Bringing Life to Water Street's 'Deadening Pedestrian Experience'

Detail from rendering of proposed design for Whitehall Plaza, which extends on Water Street from Whitehall Street to Broad Street. Rendering: RBA Group

Posted
Nov. 22, 2015

Plans are afoot to make pedestrian-unfriendly Water Street more welcoming.

New plaza designs, wider sidewalks and a unified streetscape are among the features slated for the street’s five southern-most blocks—between Whitehall Street and Hanover Square.

“This is the beginning of our efforts to reimagine how this corridor looks,” said Josh Nachowitz, an economic development official at the Downtown Alliance, which is planning the project with the city. “To take what is a deadening pedestrian environment and turn it into a 21st-century commercial corridor.”

Nachowitz and other planners presented preliminary designs of the improvements this month to Community Board 1’s Planning Committee. The designs grow out of an initiative begun in 2010 by the Alliance to look for ways to enhance Water Street from Whitehall to Fulton, a stretch of street lined with office towers that Nachowitz said is the largest concentration of high-grade commercial buildings in Lower Manhattan, “hugely important to the economy of the business district.”

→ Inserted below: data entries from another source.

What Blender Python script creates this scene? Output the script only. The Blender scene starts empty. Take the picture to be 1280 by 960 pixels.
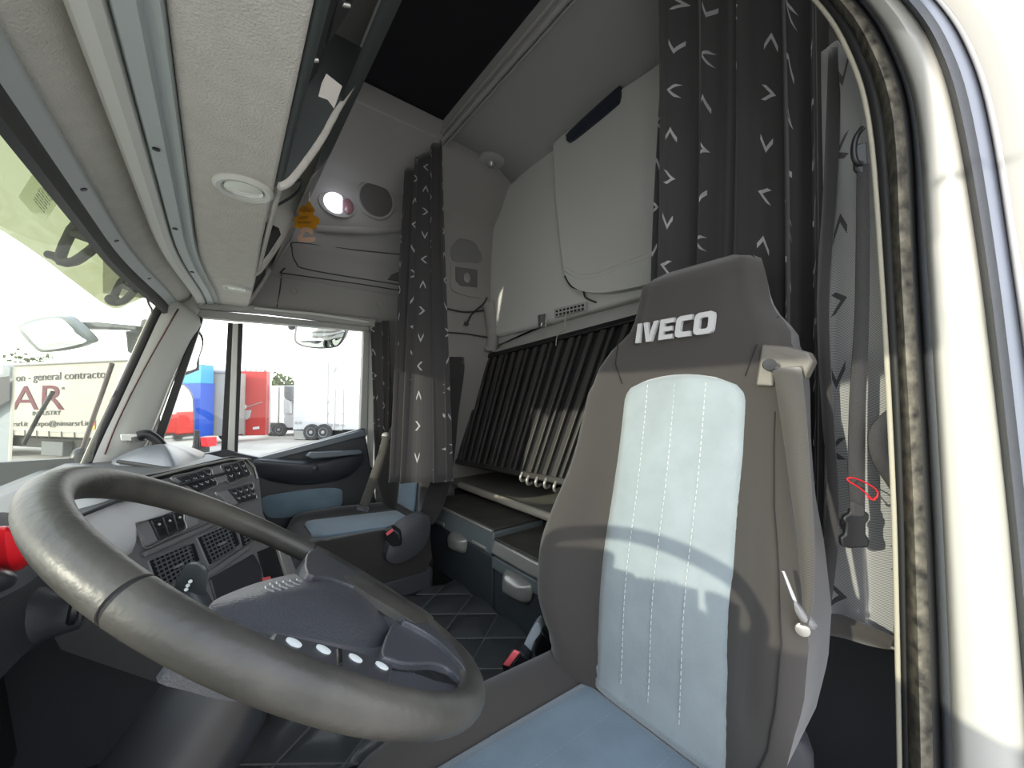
import bpy, bmesh, math, random
from mathutils import Vector, Matrix
random.seed(4)
SC=bpy.context.scene; COL=SC.collection
# ---------------------------------------------------------------- camera
FPX=480.0; CAM=Vector((0,0,1.17)); YAW=math.radians(37.6); PIT=math.radians(2.4)
F0=Vector((math.sin(YAW),math.cos(YAW),0)); RT=Vector((math.cos(YAW),-math.sin(YAW),0)); U0=Vector((0,0,1))
FW=F0*math.cos(PIT)+U0*math.sin(PIT); UP=-F0*math.sin(PIT)+U0*math.cos(PIT)
cd=bpy.data.cameras.new('camera'); cam=bpy.data.objects.new('camera',cd); COL.objects.link(cam); SC.camera=cam
cd.sensor_width=36; cd.lens=36*FPX/1280; cd.clip_start=.01; cd.clip_end=500
M=Matrix((RT,UP,-FW)).transposed().to_4x4(); M.translation=CAM; cam.matrix_world=M
def P(u,v,x=None,y=None,z=None,t=None,pl=None):
    "survey: where the sight line through a photo point meets a known plane of the place"
    d=FW+RT*((u-640)/FPX)+UP*((480-v)/FPX)
    if pl is not None:
        q,n=pl; s=(q-CAM).dot(n)/d.dot(n)
    elif t is not None: s=t
    elif x is not None: s=x/d.x
    elif y is not None: s=y/d.y
    else: s=(z-CAM.z)/d.z
    return CAM+d*s
V=Vector
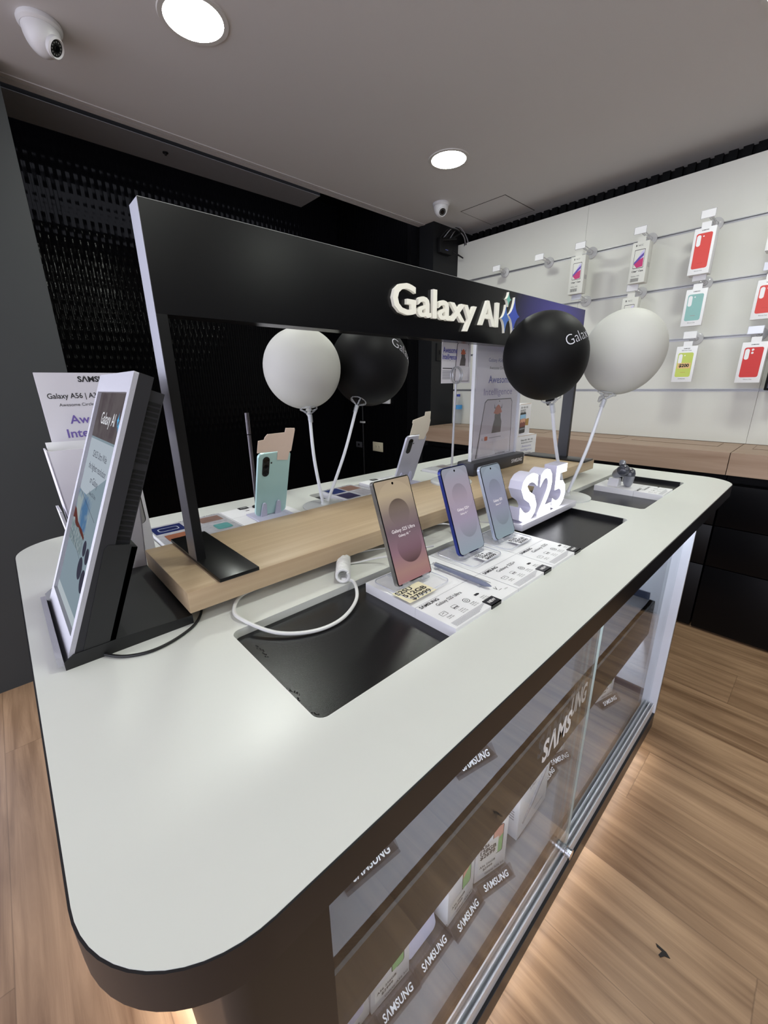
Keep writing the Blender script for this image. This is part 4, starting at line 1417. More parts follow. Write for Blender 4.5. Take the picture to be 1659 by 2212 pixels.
# ---------------------------------------------------------------- countertop screen at the near left end
t = thing('countertop_screen', 'upright promotional screen with a silver bezel, leaning back at the left end of the counter', 'screen', (0.0, 0.534, 0.9))
TH = math.atan2(0.122, 0.312)
S0 = Matrix.Translation((0.0, 0.0, 0.012)) @ Matrix.Rotation(TH, 4, 'Y')
W, Hh = 0.195, 0.334
BZ = pm('bezel_silver', (186, 186, 194), 0.42, metal=0.35, noise=0.15, nscale=900, bump=0.5, bscale=1500)
b = MB()
fo = rrect(0, W, 0, Hh, 0.002, 2)
fi = rrect(0.012, W - 0.012, 0.022, Hh - 0.024, 0.001, 2)
FW0 = S0 @ frame((0, W, 0), (0, -1, 0), (0, 0, 1))
b.holes([fo, fi], -0.005, 0.0, 0, FW0)
b.build('bezel', BZ, t, smooth=False)
b = MB()
b.box(0.005, 0.020, 0.0, W, 0.0, Hh, 0, S0)
b.box(0.020, 0.036, 0.006, W - 0.006, 0.02, Hh - 0.014, 0, S0)
b.build('housing', pm('housing_black', (42, 42, 45), 0.5, spec=0.3, noise=0.08), t, smooth=False)
b = MB()
for i in range(33):
    if i in (5, 20):
        continue
    z = 0.105 + i * 0.0062
    b.box(0.0215, 0.0345, 0.0052, 0.0064, z, z + 0.0038, 0, S0)
b.build('side_vent', pm('vent_black', (4, 4, 5), 0.9), t, smooth=False)
b = MB()
M2 = frame((0, -0.0010, 0.0), (1, 0, 0), (0, 0, 1))
side = [(0.014, 0.012), (0.046, 0.012), (0.090, 0.124), (0.087, 0.128), (0.062, 0.134), (0.057, 0.130)]
b.prism(side, -0.003, 0.0, 0, M2)
b.prism(side, -0.003, 0.0, 0, frame((0, W + 0.0035, 0.0), (1, 0, 0), (0, 0, 1)))
b.prism([(0.040, 0.012), (0.046, 0.012), (0.090, 0.124), (0.084, 0.126)], -W, 0.0, 0, M2)
b.build('support_bracket', pm('bracket_black', (24, 25, 26), 0.45, noise=0.08), t, smooth=False)
b = MB()
b.prism([(-0.004, 0.0), (0.136, 0.0), (0.136, 0.012), (0.06, 0.0165), (0.006, 0.0165), (-0.004, 0.010)], -0.222, 0.002, 0, frame((0, 0, 0.0), (1, 0, 0), (0, 0, 1)))
b.build('base', pm('base_black', (20, 21, 22), 0.45, noise=0.08), t, smooth=False)
MB().box(-0.010, -0.004, 0.0, W, 0.006, 0.017, 0).build('front_lip', BZ, t, smooth=False)
# the picture on the screen
sx0, sx1, sz0, sz1 = 0.012, W - 0.012, 0.022, Hh - 0.024


def scrcol(name, c, s=0.80, c2=None, sc=40.0):
    m = em(name, lin(c), s)
    if c2:
        nt = m.node_tree
        e = [n for n in nt.nodes if n.type == 'EMISSION'][0]
        tc = nt.nodes.new('ShaderNodeTexCoord')
        n = nt.nodes.new('ShaderNodeTexNoise')
        n.inputs['Scale'].default_value = sc
        n.inputs['Detail'].default_value = 6
        r = nt.nodes.new('ShaderNodeValToRGB')
        r.color_ramp.elements[0].position = 0.42
        r.color_ramp.elements[1].position = 0.60
        r.color_ramp.elements[0].color = lin(c) + (1,)
        r.color_ramp.elements[1].color = lin(c2) + (1,)
        nt.links.new(tc.outputs['Object'], n.inputs['Vector'])
        nt.links.new(n.outputs['Fac'], r.inputs[0])
        nt.links.new(r.outputs[0], e.inputs[0])
    return m



b = MB()
FS = FW0 @ Matrix.Translation((0, 0, -0.0046))
b.flat(rrect(sx0, sx1, sz0, sz1, 0), 0.0, 0, FS)
b.flat(rrect(sx0, sx1, 0.248, sz1, 0), 0.0002, 1, FS)
b.flat([(sx0, 0.150), (sx1, 0.215), (sx1, 0.245), (sx0, 0.245)], 0.0002, 2, FS)
b.flat([(sx0, 0.112), (0.112, 0.112), (0.112, 0.170), (sx0, 0.170)], 0.0003, 3, FS)
b.flat(rrect(sx0, 0.112, 0.098, 0.126, 0), 0.0004, 4, FS)
b.flat([(sx0, 0.128), (0.026, 0.130), (0.034, 0.124), (0.050, 0.122), (0.066, 0.124), (0.080, 0.121), (0.112, 0.118), (0.112, 0.122), (0.090, 0.127), (0.070, 0.128), (0.052, 0.130), (0.038, 0.136), (0.024, 0.142), (sx0, 0.144)], 0.0005, 5, FS)
for cx, cz, r in ((0.128, 0.112, 0.010), (0.150, 0.108, 0.010), (0.126, 0.086, 0.014), (0.154, 0.078, 0.014)):
    b.flat(circle(cx, cz, r, 24), 0.0004, 6, FS)
b.flat([(sx0, 0.111), (0.150, 0.088), (0.150, 0.0886), (sx0, 0.1118)], 0.0006, 6, FS)
b.flat([(sx0, 0.172), (0.150, 0.150), (0.150, 0.1506), (sx0, 0.1726)], 0.0006, 6, FS)
b.flat([(sx0, sz0), (sx1, sz0), (sx1, sz0 + 0.012), (sx0, sz0 + 0.012)], 0.0004, 7, FS)
b.text('Galaxy AI', FS, x=0.094, y=0.268, w=0.085, h=0.016, al='C', m=8, z=0.0005)
b.flat(sparkle(0.152, 0.277, 0.006, 0.010), 0.0006, 9, FS)
b.flat(sparkle(0.160, 0.270, 0.005, 0.008), 0.0006, 9, FS)
for s, z, wd in (('S24/25 Ultra Wide', 0.222, 0.090), ('the highest resolution', 0.205, 0.112), ('on Galaxy', 0.188, 0.052)):
    b.text(s, FS, x=0.096, y=z, w=wd, h=0.009, al='C', m=6, z=0.0006)
b.text('Galaxy S25 Ultra', FS, x=0.104, y=0.174, w=0.045, al='C', m=6, z=0.0006)
b.build('screen', [scrcol('scr_sky', (132, 148, 158)), scrcol('scr_brown', (96, 90, 92), 0.8, (84, 76, 80), 30.0), scrcol('scr_light', (172, 182, 192)), scrcol('scr_cloud', (150, 162, 164), 0.8, (78, 112, 148), 22.0), scrcol('scr_water', (112, 128, 134), 0.8, (140, 152, 156), 160.0),
                   scrcol('scr_rust', (92, 52, 48)), scrcol('scr_ink', (58, 58, 72)), scrcol('scr_pale', (176, 186, 192)), scrcol('scr_white', (214, 216, 222), 1.0), scrcol('scr_cyan', (90, 170, 220))], t, smooth=False)
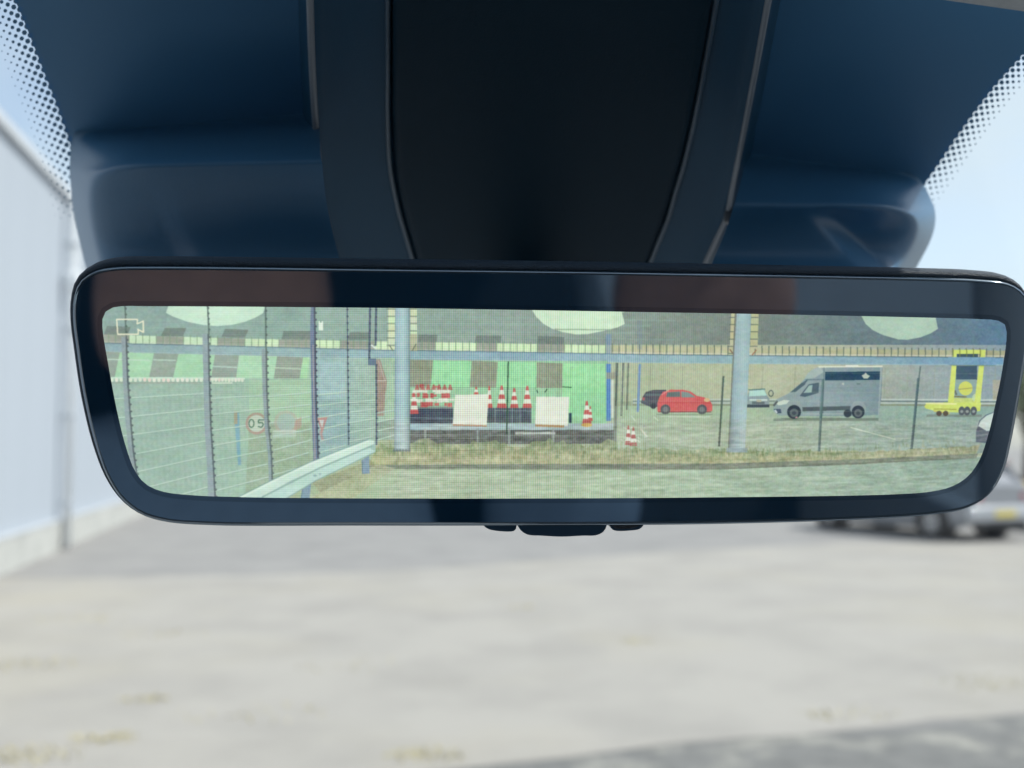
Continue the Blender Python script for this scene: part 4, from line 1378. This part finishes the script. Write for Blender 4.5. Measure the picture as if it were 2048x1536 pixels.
disc(630, 951, 4, (150, 186, 184), 1, ry=2.5); disc(640, 948, 3, (156, 190, 186), 1, ry=2)
for q in ([(723, 920), (738, 911), (739, 947), (724, 948)], [(604, 979), (622, 968), (619, 998), (601, 998)]):
    fill(q, (124, 152, 172), tex=8); line((q[0][0] + 1, q[0][1]), (q[3][0] + 1, q[3][1]), 2, (90, 116, 138), .8)
PIC['pictured_guard_rail'] = [([(474, 998), (560, 953), (620, 925), (737, 879.5), (748, 881), (751, 903), (631, 961), (573, 998)], 'pale steel guard rail in the lower left of the screen')]
# recording icon
ic = (250, 246, 210)
for p_, q_ in (((234, 639), (275, 639)), ((234, 639), (236, 669)), ((236, 669), (277, 669)), ((275, 639), (275, 648)), ((277, 669), (277, 659)), ((275, 648), (287, 642.5)), ((287, 642.5), (287.5, 665)), ((287.5, 665), (276, 659))):
    line(p_, q_, 2.6, ic)
    disc(p_[0], p_[1], 1.3, ic, n=10); disc(q_[0], q_[1], 1.3, ic, n=10)

# natural unevenness, haze in the left half and the pixel grid of the panel
low = np.clip((PYI - 830) / 20, 0, 1) * np.clip((PXI - 740) / 60, 0, 1)
N_st, N_st2 = vnoise(26, 3), vnoise(9, 2)
img += (N_big * 12 + N_hor * 6 + N_fine * 7)[..., None]
img += ((N_st * 22 + N_st2 * 16 + N_hor * 14) * low)[..., None]
img = img * (1 - .3 * low[..., None]) + (img.mean(-1, keepdims=True) + np.array((7, 5, -6))) * .3 * low[..., None]
img += np.stack([vnoise(7, 5), vnoise(7, 5), vnoise(7, 5)], -1) * 9
img = img.reshape(TH, SS, TW, SS, 3).mean((1, 3))
PXs, PYs = PXI[::SS, ::SS][:TH, :TW], PYI[::SS, ::SS][:TH, :TW]
kern = np.exp(-.5 * (np.arange(-3, 4) / .72) ** 2); kern /= kern.sum()
for ax in (0, 1):
    acc = np.zeros_like(img)
    for k_, w_ in zip(range(-3, 4), kern):
        acc += np.roll(img, k_, ax) * w_
    img = acc
veil = np.interp(PXs, [200, 500, 900, 1300, 1700, 2000], [.15, .15, .09, .07, .05, .04])[..., None]
img = img * (1 - veil) + np.array((190, 214, 194)) * veil
tx_, ty_ = np.meshgrid(np.arange(TW), np.arange(TH))
mv = np.exp(-((PXs - 1080) / 330) ** 2)                    # vertical wires strongest mid screen
mh = np.exp(-((PXs - 760) / 300) ** 2) * (.6 + .4 * np.exp(-((PYs - 800) / 90) ** 2))
gv_ = (np.cos(2 * np.pi * tx_ / 4.4) + .15 * np.cos(2 * np.pi * tx_ / 23.0))
gh_ = np.cos(2 * np.pi * ty_ / 4.3)
amp = (gv_ * mv * 13 + gh_ * mh * 16)
img += amp[..., None]
cm = np.stack([np.cos(2 * np.pi * (tx_ / 4.4 + k / 3.0) + .02 * ty_) for k in range(3)], -1)
img += cm * (mv * 8 + mh * 5)[..., None]
img = np.clip(img, 0, 255) / 255.0
lum = img.mean(-1, keepdims=True)
img = np.clip((img * .94 + lum * .06), 0, 1) ** .95
pix = np.ones((TH, TW, 4), np.float32)
pix[..., :3] = img
bi = bpy.data.images.new('mirror_screen_picture', TW, TH, alpha=False)
bi.pixels.foreach_set(pix.ravel())
bi.update()
bi.pack()

m_scr = bpy.data.materials.new('lit_screen')
m_scr.use_nodes = True
nt = m_scr.node_tree
nt.nodes.clear()
o_ = nt.nodes.new('ShaderNodeOutputMaterial')
ti = nt.nodes.new('ShaderNodeTexImage'); ti.image = bi; ti.extension = 'EXTEND'
em = nt.nodes.new('ShaderNodeEmission'); em.inputs['Strength'].default_value = 2 ** (-EXPOSURE) * .97
gl_ = nt.nodes.new('ShaderNodeBsdfGlossy'); gl_.inputs['Roughness'].default_value = .02
mx_ = nt.nodes.new('ShaderNodeMixShader'); mx_.inputs['Fac'].default_value = .03
nt.links.new(ti.outputs['Color'], em.inputs['Color'])
nt.links.new(em.outputs[0], mx_.inputs[1]); nt.links.new(gl_.outputs[0], mx_.inputs[2]); nt.links.new(mx_.outputs[0], o_.inputs['Surface'])


def screen_piece(name, poly, w, parent):
    tri_ = tessellate_polygon([[Vector((p[0], p[1], 0)) for p in poly]])
    v_ = [(p[0], p[1], w) for p in poly]
    uv_ = [((p[0] - lo[0]) / (hi[0] - lo[0]), (p[1] - lo[1]) / (hi[1] - lo[1])) for p in poly]
    fs_ = []
    for t in tri_:
        a_, b_, c_ = [poly[i] for i in t]
        fs_.append(tuple(t) if (b_[0] - a_[0]) * (c_[1] - a_[1]) - (b_[1] - a_[1]) * (c_[0] - a_[0]) > 0 else tuple(reversed(t)))
    o = link_mesh(name, v_, fs_, m_scr, parent, uvs=uv_)
    return o


rings('display_border', [(offset(SL, .0013), .00004), (SL, .00004)], m_border, smooth=False)
disp = screen_piece('display', SL, .00010, mirror)
disp['label'] = 'lit screen showing the mirrored yard behind the car'


def clip_to_screen(poly):
    """Sutherland-Hodgman against the (convex) screen outline"""
    out = [tuple(p) for p in poly]
    n = len(SL)
    for i in range(0, n, 2):
        a, b = SL[i], SL[(i + 2) % n]
        e = (b[0] - a[0], b[1] - a[1])
        inp, out = out, []
        if not inp: return []
        side = lambda p: e[0] * (p[1] - a[1]) - e[1] * (p[0] - a[0])
        for k in range(len(inp)):
            p, q = inp[k - 1], inp[k]
            sp, sq = side(p), side(q)
            if (sp >= 0) != (sq >= 0):
                t = sp / (sp - sq)
                out.append((p[0] + (q[0] - p[0]) * t, p[1] + (q[1] - p[1]) * t))
            if sq >= 0: out.append(q)
    return out


level = 0
for nm, items in PIC.items():
    for poly, lab in items:
        level += 1
        pl = clip_to_screen([loc2(*p) for p in poly])
        if len(pl) < 3: continue
        o = screen_piece(nm, pl, .00010 + .000004 * (level + 3), disp)
        o['label'] = lab
ico = [(232, 637), (277, 637), (277, 646), (289, 641), (289, 667), (278, 661), (279, 671), (234, 671)]
o = screen_piece('camera_icon', [loc2(*p) for p in ico], .00030, disp)
o['label'] = 'thin cream video camera icon in the corner of the screen'

# ================================================================== added seats behind the camera, shaping reflections that suggest hands and a shirt


def reflected(px, py, dist):
    d = ray(px, py)
    p = hit(px, py, P0, nb_)
    dn = d.normalized()
    r = dn - nb_ * 2 * dn.dot(nb_)
    return p + r * dist


def headrest(parent, c, w, h, t, mat):
    rows = []
    for (v_, k) in ((-1, .0), (-1, .75), (-.8, .95), (0, 1), (.8, .92), (1, .7), (1, 0)):
        rw = []
        for a in range(12):
            an = 6.28318 * a / 12
            x, y = math.cos(an), math.sin(an)
            rw.append(Vector((c.x + math.copysign(abs(x) ** .5, x) * w / 2 * k, c.y + math.copysign(abs(y) ** .7, y) * t / 2 * k, c.z + v_ * h / 2)))
        rows.append(rw)
    return cage('headrest', rows, mat, parent, 2, closed=True)


def seat(c, w, mat, tone):
    """c: centre of the headrest"""
    rows = []
    for (dz, dy, ww, tt) in ((-.70, .02, .8, .05), (-.70, .02, 1.0, .16), (-.45, .0, 1.08, .17), (-.22, -.03, 1.0, .14), (-.14, -.04, .75, .11), (-.125, -.04, .3, .05)):
        rw = []
        for a in range(14):
            an = 6.28318 * a / 14
            x, y = math.cos(an), math.sin(an)
            rw.append(Vector((c.x + math.copysign(abs(x) ** .6, x) * w * ww / 2, c.y + dy + math.copysign(abs(y) ** .7, y) * tt / 2, c.z + dz)))
        rows.append(rw)
    bk = cage('seat_back', rows, tone, own, 2, closed=True)
    headrest(bk, c, w * .52, .17, .10, mat)
    for s in (-1, 1):
        tube('headrest_rod', [c + Vector((s * .06, 0, -.16)), c + Vector((s * .06, 0, -.06))], .006, m_rim, bk, 8)


seat(reflected(430, 610, 0.95), .52, m_tan, m_seatgrey)
seat(reflected(1410, 590, 1.45), .62, m_tan, m_dark)
seat(reflected(1125, 985, 1.35), .50, m_seatgrey, m_dark)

In 2013, Water Street between Whitehall and Hanover Square was narrowed by a lane, allowing for a wider walkway, and two temporary plazas were created, laid out with epoxy gravel, pavement striping, plastic bollards and other materials.

Construction of the redesigned plazas and other permanent improvements are expected to begin by spring 2017.

The Lower Manhattan Development Corp. provided $10 million for the remaking of these five blocks, only a portion of the estimated $23 million that is needed to remake the entire streetscape up to Fulton. Officials said they are looking to the LMDC for the remaining funds.

A completed Whitehall Plaza, as it is to be called, will allow its visitors to be “somewhat protected from the noise and the traffic and the heavy wind that blows,” said Jackson Wandres, a landscape architect with the RBA Group, the project consultants.

Moveable tables and chairs, partially shielded by raised plant beds rimmed with heavy-duty, galvanized steel walls, would include spaces for additional seating.

Moore Street, which dead-ends at Water Street and runs through Whitehall Plaza, would be raised to the same level as the plaza, with the same paving materials “so the space will feel unified and vehicles will know to slow down when they’re crossing the plaza space,” Wandres said.

At Coenties Slip Plaza, a triangular park between Water and Pearl Streets, changes to paving materials and planters, along with new tree pits and benches will give the space “a more integrated and cohesive feeling,” Wandres said.

Missing from the plan, cycling advocates complained, is a bike lane.

“It’s a very natural and important corridor to have a bike lane,” said Charles Komanoff, a cycling activist and energy policy analyst, who called the street “really dangerous” for bike riders.

Rich Carmona, a Department of Transportation planner and engineer who worked on the project, said the feasibility of a bike lane on Water Street was studied, and it was determined that truck loadings, taxi pickups and drop offs and buses made the idea unworkable.  

“We decided as an agency to focus our attention as cyclists onto South Street where we are implementing a grade-separated cycle track” that is protected, Carmona said.

“I think that’s a terrible decision,” Komanoff replied. “I haven’t been on South Street in years. It’s not my desire or others, I think, who are trying to get somewhere.”

Esther Regelson, who said she frequently rides on Water Street, agreed. “It’s just a crucial corridor for us right now,” she said. “South Street is not because, first of all, it’s full of tourists.”

In a resolution, CB1 also called for a bike path along Water Street. The design must win the approval of the city’s Public Design Commission and Economic Development Corporation before going forward.